**Short exercise**
Find the lines below that contain the string "Blender". Copy each one.

**Entries with scene source code**
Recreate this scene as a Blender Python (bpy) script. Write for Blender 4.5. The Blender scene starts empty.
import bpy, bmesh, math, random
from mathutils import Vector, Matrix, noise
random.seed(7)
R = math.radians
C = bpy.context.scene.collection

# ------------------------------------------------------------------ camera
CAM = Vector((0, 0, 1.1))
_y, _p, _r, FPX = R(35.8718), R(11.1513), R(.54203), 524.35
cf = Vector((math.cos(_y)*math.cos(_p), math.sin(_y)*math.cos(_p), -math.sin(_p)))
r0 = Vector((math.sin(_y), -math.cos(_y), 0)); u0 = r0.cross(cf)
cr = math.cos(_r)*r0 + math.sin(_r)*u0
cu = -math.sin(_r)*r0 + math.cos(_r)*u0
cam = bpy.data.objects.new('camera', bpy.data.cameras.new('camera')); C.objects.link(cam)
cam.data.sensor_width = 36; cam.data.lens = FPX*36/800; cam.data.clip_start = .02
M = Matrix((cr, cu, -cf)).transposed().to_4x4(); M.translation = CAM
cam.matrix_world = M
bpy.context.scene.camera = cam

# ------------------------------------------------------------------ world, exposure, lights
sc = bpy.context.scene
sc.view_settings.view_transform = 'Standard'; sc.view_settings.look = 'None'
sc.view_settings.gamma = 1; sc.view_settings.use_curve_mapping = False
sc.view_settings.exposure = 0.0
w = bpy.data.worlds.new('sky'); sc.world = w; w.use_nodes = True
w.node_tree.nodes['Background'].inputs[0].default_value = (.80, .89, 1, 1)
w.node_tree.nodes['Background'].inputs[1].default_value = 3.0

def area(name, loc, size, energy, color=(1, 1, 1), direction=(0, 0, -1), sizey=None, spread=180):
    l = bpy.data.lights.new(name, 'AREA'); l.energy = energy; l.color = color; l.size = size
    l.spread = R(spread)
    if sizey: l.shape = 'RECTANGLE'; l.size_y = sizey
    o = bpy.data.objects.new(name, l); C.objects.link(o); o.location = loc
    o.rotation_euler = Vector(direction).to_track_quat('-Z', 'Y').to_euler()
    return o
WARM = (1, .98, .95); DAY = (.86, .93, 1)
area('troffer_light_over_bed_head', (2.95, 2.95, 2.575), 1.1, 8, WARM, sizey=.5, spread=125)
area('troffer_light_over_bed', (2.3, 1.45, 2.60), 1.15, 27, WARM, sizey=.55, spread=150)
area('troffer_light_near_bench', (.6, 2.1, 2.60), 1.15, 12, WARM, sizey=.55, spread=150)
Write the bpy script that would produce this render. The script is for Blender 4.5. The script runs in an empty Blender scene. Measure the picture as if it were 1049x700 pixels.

**The result**
Recreate this scene as a Blender Python (bpy) script. Write for Blender 4.5. The Blender scene starts empty.
Write the bpy script that would produce this render. The script is for Blender 4.5. The script runs in an empty Blender scene. Measure the picture as if it were 1049x700 pixels.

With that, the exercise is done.